Abbas was expected to arrive in Ankara Sunday afternoon and meet with Prime Minister Recep Tayyip Erdogan, before talks Monday with President Abdullah Gul, an official from Gul’s press office said.

The leaders will “discuss and consult on … bilateral ties, the latest situation in Palestine and regional developments, primarily the Middle East peace process,” a statement from the presidential palace said.

Direct talks between the Palestinians and Israel began on September 2 but stalled three weeks later with the expiry of an Israeli moratorium on settlement construction in occupied land, which the Jewish state has stubbornly refused to reimpose.
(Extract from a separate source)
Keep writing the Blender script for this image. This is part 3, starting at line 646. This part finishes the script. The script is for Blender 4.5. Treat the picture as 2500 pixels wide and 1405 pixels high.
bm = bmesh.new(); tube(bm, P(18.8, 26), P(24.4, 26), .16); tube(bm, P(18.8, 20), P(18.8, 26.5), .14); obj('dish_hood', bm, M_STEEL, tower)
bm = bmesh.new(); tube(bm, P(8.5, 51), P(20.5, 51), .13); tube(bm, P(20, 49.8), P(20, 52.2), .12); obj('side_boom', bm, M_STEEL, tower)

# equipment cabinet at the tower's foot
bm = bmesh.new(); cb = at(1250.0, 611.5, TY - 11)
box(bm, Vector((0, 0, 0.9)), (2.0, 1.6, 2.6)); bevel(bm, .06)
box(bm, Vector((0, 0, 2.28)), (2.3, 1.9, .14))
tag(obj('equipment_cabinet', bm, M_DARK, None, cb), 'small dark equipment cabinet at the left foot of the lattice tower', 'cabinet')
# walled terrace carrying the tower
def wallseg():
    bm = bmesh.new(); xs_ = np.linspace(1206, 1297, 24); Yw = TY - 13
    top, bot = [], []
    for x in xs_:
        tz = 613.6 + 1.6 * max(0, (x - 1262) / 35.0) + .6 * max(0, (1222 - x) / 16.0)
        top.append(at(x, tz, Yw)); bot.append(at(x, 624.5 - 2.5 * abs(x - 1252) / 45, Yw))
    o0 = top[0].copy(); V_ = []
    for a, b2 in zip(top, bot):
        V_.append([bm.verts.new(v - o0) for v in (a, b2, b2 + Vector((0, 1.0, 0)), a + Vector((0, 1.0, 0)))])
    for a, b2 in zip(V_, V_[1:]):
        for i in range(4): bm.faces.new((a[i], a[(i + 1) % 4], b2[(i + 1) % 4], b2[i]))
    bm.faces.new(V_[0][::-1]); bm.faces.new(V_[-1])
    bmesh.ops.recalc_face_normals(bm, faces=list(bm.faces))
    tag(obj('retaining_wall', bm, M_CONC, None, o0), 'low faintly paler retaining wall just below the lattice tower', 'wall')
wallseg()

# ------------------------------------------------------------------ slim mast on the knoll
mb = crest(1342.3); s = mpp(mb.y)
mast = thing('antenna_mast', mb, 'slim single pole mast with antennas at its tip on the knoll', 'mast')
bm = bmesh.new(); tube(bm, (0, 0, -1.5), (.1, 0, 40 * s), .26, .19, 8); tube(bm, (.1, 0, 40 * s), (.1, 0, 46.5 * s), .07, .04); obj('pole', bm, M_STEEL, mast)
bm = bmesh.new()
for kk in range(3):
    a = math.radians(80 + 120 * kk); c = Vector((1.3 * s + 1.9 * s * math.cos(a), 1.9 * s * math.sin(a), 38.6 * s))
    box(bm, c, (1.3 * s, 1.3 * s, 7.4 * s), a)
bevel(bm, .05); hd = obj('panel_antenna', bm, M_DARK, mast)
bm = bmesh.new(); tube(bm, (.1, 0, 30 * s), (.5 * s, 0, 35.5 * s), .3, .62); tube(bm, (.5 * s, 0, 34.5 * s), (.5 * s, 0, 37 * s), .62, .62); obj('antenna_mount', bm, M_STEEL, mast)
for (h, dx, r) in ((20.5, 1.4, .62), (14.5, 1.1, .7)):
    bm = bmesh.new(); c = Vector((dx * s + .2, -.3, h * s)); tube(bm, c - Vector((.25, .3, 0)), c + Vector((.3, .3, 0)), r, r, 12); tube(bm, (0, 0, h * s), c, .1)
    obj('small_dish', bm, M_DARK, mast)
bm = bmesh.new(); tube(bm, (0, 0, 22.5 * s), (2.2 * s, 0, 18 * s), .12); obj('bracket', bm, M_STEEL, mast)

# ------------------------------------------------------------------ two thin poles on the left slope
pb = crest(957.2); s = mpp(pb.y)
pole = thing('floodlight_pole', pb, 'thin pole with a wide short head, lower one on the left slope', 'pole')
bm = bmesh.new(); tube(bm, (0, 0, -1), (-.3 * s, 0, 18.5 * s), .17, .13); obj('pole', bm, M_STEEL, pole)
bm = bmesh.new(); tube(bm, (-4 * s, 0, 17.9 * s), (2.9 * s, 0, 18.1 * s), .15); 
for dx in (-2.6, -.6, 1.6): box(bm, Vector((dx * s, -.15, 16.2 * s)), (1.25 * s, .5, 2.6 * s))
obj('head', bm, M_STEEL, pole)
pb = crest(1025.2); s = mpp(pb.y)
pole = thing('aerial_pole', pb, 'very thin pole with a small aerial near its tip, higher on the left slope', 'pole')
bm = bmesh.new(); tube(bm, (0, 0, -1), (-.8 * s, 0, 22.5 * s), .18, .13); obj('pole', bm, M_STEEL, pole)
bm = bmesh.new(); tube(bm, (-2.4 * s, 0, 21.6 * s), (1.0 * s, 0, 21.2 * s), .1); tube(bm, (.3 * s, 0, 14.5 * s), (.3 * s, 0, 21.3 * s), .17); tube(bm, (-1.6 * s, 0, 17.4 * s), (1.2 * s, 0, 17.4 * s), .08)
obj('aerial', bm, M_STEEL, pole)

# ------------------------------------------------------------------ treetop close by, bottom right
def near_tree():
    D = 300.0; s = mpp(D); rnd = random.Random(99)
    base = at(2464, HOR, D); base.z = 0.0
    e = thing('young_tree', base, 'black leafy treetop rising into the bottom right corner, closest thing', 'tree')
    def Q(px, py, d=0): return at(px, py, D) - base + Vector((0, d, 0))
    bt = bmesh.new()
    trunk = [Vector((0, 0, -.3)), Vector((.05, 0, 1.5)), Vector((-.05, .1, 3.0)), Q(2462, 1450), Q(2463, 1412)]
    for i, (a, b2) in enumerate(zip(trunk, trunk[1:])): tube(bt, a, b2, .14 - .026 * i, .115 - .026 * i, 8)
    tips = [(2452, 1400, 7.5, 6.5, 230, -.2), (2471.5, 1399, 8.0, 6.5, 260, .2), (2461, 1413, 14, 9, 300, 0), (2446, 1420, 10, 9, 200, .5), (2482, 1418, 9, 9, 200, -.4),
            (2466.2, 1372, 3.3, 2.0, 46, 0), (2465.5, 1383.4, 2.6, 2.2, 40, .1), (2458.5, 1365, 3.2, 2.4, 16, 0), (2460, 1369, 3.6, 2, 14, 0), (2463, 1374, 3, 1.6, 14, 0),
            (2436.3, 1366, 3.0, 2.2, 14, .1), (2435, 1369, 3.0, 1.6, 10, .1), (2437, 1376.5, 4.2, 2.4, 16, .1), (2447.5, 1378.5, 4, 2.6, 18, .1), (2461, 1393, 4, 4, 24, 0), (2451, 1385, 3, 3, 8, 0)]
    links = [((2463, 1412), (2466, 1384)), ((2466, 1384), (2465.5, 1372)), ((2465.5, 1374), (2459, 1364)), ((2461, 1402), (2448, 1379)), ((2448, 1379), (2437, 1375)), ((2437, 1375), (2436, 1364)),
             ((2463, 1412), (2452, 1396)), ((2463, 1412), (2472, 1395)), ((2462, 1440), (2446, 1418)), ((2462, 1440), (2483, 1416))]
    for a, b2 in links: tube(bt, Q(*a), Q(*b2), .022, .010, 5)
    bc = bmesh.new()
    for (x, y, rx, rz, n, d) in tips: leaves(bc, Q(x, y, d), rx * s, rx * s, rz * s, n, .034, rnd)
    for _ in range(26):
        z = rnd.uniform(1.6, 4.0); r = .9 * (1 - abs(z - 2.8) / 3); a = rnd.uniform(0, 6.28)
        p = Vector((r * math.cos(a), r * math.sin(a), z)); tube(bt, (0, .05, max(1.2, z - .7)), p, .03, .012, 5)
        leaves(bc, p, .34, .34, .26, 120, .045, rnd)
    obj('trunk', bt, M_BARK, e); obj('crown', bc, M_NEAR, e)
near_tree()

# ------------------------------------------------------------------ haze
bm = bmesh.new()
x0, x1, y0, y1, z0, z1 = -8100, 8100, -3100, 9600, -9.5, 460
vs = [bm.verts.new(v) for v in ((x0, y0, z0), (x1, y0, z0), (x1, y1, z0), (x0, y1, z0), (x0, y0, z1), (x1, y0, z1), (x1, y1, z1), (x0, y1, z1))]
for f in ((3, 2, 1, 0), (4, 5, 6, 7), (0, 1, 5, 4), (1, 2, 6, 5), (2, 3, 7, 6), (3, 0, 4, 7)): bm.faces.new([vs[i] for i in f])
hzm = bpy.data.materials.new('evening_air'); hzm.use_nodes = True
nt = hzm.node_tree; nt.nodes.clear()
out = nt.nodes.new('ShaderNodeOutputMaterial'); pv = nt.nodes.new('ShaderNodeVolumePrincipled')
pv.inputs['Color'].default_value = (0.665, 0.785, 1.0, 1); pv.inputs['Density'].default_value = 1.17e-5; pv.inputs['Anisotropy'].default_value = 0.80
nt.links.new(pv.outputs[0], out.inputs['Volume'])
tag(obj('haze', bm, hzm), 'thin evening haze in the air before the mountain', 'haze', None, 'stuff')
Abbas has repeatedly threatened to quit the talks if Israel does not begin a new freeze, particularly in annexed east Jerusalem which the Palestinians want as the capital of their future state.

Turkey has traditionally had close ties with the Palestinians and supports their claim to statehood.

It has also pressed for healing the rift between Abbas’ Fatah faction and the Islamist movement Hamas, which controls the Gaza Strip, while urging that Hamas should not be excluded from peace efforts.

Turkey’s once-close ties with Israel, meanwhile, plunged into a deep crisis on May 31 when Israeli forces killed nine Turks on a Gaza-bound aid ship.